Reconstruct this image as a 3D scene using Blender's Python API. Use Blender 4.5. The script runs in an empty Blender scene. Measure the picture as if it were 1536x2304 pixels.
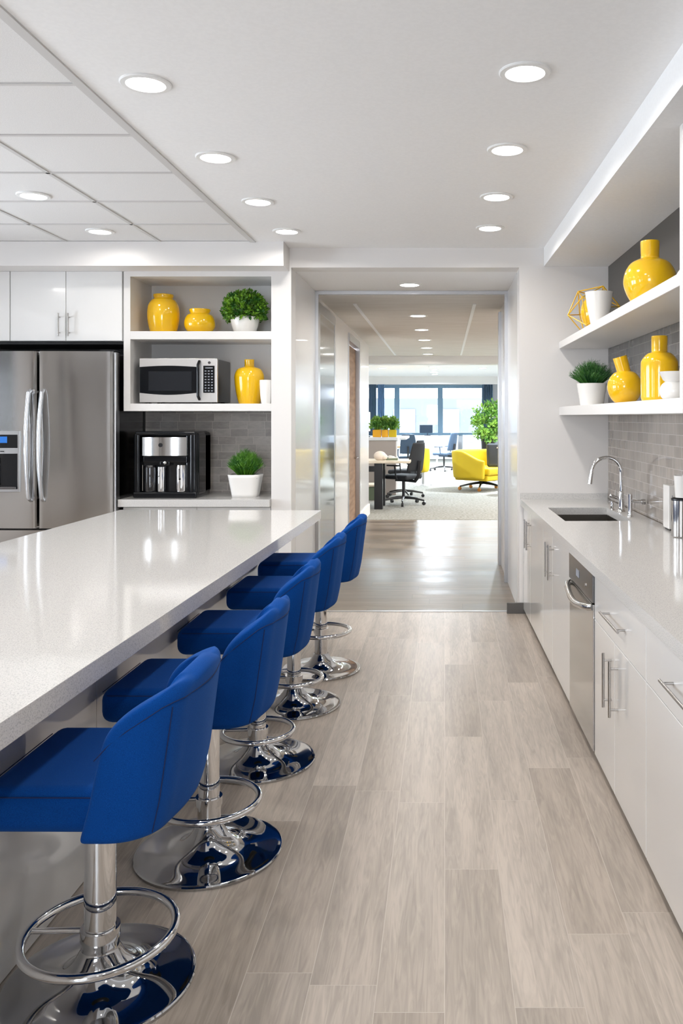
import bpy, bmesh, math, random
from mathutils import Vector, Matrix, noise
random.seed(7)
S = bpy.context.scene
C = S.collection
PI = math.pi

# ---------------------------------------------------------------- camera, world, exposure
EYE = 1.58
cd = bpy.data.cameras.new('camera')
cam = bpy.data.objects.new('camera', cd); C.objects.link(cam)
cam.location = (0, 0, EYE); cam.rotation_euler = (PI / 2, 0, 0)
cd.lens = 36 * 1900 / 2304; cd.sensor_width = 36
cd.shift_x = -232 / 2304; cd.shift_y = -214 / 2304
cd.clip_start = 0.02; cd.clip_end = 200
S.camera = cam
w = bpy.data.worlds.new('sky'); S.world = w; w.use_nodes = True
w.node_tree.nodes['Background'].inputs[0].default_value = (0.93, 0.95, 1.0, 1)
w.node_tree.nodes['Background'].inputs[1].default_value = 12.5
S.view_settings.view_transform = 'Standard'; S.view_settings.look = 'None'
S.view_settings.gamma = 1; S.view_settings.use_curve_mapping = False
S.view_settings.exposure = 0.38
DOWN_W = 4.8          # watts of one kitchen downlight
PASS_W = 12.0          # passage downlight
OFFICE_W = 210.0        # office downlight
S.cycles.use_denoising = True
S.cycles.max_bounces = 10; S.cycles.diffuse_bounces = 6; S.cycles.glossy_bounces = 6
S.cycles.transparent_max_bounces = 12; S.cycles.sample_clamp_indirect = 6
S.cycles.caustics_reflective = False; S.cycles.caustics_refractive = False


def X(px, Y): return (px - 1000) * Y / 1900        # metres right of the lens for a thing Y metres away
def Hh(py, Y): return EYE - (py - 938) * Y / 1900   # its height

# ---------------------------------------------------------------- materials
def mat(name, col, rough=.5, metal=0, coat=0, emit=None, es=0, spec=None, sheen=0, coatr=.05):
    m = bpy.data.materials.new(name); m.use_nodes = True
    b = m.node_tree.nodes['Principled BSDF']
    b.inputs['Base Color'].default_value = (*col, 1); b.inputs['Roughness'].default_value = rough
    b.inputs['Metallic'].default_value = metal; b.inputs['Coat Weight'].default_value = coat
    b.inputs['Coat Roughness'].default_value = coatr
    b.inputs['Sheen Weight'].default_value = sheen
    if spec is not None: b.inputs['Specular IOR Level'].default_value = spec
    if emit: b.inputs['Emission Color'].default_value = (*emit, 1); b.inputs['Emission Strength'].default_value = es
    return m

def nodes(m):
    nt = m.node_tree
    return nt, nt.nodes['Principled BSDF'], nt.nodes.new, nt.links.new

def noise_col(m, c0, c1, scale, lo=.4, hi=.6, stretch=(1, 1, 1), detail=4, bump=0, coords='Object'):
    nt, b, N, L = nodes(m)
    tc = N('ShaderNodeTexCoord'); mp = N('ShaderNodeMapping'); mp.inputs['Scale'].default_value = stretch
    nz = N('ShaderNodeTexNoise'); nz.inputs['Scale'].default_value = scale; nz.inputs['Detail'].default_value = detail
    cr = N('ShaderNodeValToRGB'); e = cr.color_ramp.elements
    e[0].position = lo; e[1].position = hi; e[0].color = (*c0, 1); e[1].color = (*c1, 1)
    L(tc.outputs[coords], mp.inputs[0]); L(mp.outputs[0], nz.inputs['Vector']); L(nz.outputs[0], cr.inputs[0])
    L(cr.outputs[0], b.inputs['Base Color'])
    if bump:
        bp = N('ShaderNodeBump'); bp.inputs['Strength'].default_value = bump; bp.inputs['Distance'].default_value = .002
        L(nz.outputs[0], bp.inputs['Height']); L(bp.outputs[0], b.inputs['Normal'])
    return m

M = {}
M['paint'] = mat('white_wall_paint', (.745, .725, .71), .45)
M['satin'] = mat('satin_wall_panel', (.74, .735, .73), .26, 0, .3)
M['ceiling'] = noise_col(mat('ceiling_paint', (.80, .80, .80), .8), (.865, .865, .865), (.885, .885, .885), 60)
M['ceil_tile'] = noise_col(mat('ceiling_tile', (.76, .76, .75), .9), (.72, .715, .71), (.78, .775, .77), 220, bump=.2)
M['pass_ceil'] = noise_col(mat('passage_ceiling_board', (.70, .68, .64), .8), (.66, .635, .60), (.72, .70, .67), 9, stretch=(.25, 3, 1))
M['grid'] = mat('ceiling_grid_metal', (.58, .57, .56), .5)
M['lacquer'] = mat('white_gloss_lacquer', (.80, .795, .785), .12, 0, .6)
M['cabinet_core'] = mat('grey_cabinet_core', (.22, .21, .20), .7)  # white carcass greyed: the shade in the door gaps is put into its colour
M['shelf'] = mat('white_shelf_board', (.75, .735, .72), .35)
M['quartz'] = noise_col(mat('white_quartz', (.8, .8, .8), .08, 0, .0), (.46, .455, .45), (.635, .622, .605), 260, .36, .50, detail=2)
M['quartz2'] = M['quartz']
M['chrome'] = mat('polished_chrome', (.78, .78, .79), .045, 1)
M['base_chrome'] = mat('dark_polished_chrome', (.52, .52, .53), .04, 1)  # dark reflections on the stool bases are put into the chrome colour
M['pale_steel'] = mat('pale_brushed_steel', (.74, .72, .70), .34, 1)
M['satin_steel'] = mat('satin_handle_steel', (.50, .48, .46), .25, 1)
M['steel'] = mat('brushed_stainless_steel', (.56, .55, .54), .26, 1)
M['dark_steel'] = mat('dark_stainless_steel', (.22, .22, .23), .22, 1)
M['sink'] = mat('sink_steel', (.17, .155, .135), .35, 1)
M['alu'] = mat('aluminium_frame', (.55, .55, .56), .3, 1)
M['black'] = mat('black_plastic', (.012, .012, .014), .3)
M['gloss_black'] = mat('gloss_black_plastic', (.005, .006, .008), .10, 0, 0, spec=.4)
M['dark_gap'] = mat('dark_recess_board', (.012, .012, .012), .6)  # darkness of the refrigerator gap, put into a near-black sheet
M['toe'] = mat('dark_toe_kick', (.06, .058, .05), .5)
M['white_cer'] = mat('white_ceramic', (.83, .81, .78), .25, 0, .3)
M['yellow'] = mat('yellow_glazed_ceramic', (.86, .51, .006), .12, 0, .45)
M['yellow_wire'] = mat('yellow_wire_paint', (.80, .47, .012), .3)
M['yellow_up'] = mat('yellow_upholstery', (.62, .44, .008), .7)
M['orange_pot'] = mat('orange_planter', (.85, .42, .01), .4)
M['blue'] = noise_col(mat('blue_wool_fabric', (.01, .06, .3), .95, sheen=.12, spec=.10), (.001, .038, .195), (.002, .060, .285), 650, .35, .65, bump=.25)
M['blue'].node_tree.nodes['Principled BSDF'].inputs['Sheen Tint'].default_value = (.25, .5, 1, 1)
M['blue_seam'] = mat('navy_seam_thread', (.003, .014, .075), .9)
M['leaf_box'] = noise_col(mat('boxwood_leaf', (.06, .2, .02), .45), (.020, .11, .012), (.17, .36, .02), 14)
M['leaf_grass'] = noise_col(mat('grassy_leaf', (.05, .2, .02), .5), (.022, .13, .012), (.11, .30, .02), 16)
M['leaf_dark'] = noise_col(mat('dark_grassy_leaf', (.03, .13, .02), .5), (.015, .085, .02), (.06, .20, .03), 16)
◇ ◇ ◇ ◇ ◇
= WRITTEN INSTRUCTION =
Please extract exactly the lines of the data, from the first through the line containing "PI = math.pi", and add no pictures to the copy.

= FULL ANSWER =
Reconstruct this image as a 3D scene using Blender's Python API. Use Blender 4.5. The script runs in an empty Blender scene. Measure the picture as if it were 1536x2304 pixels.
import bpy, bmesh, math, random
from mathutils import Vector, Matrix, noise
random.seed(7)
S = bpy.context.scene
C = S.collection
PI = math.pi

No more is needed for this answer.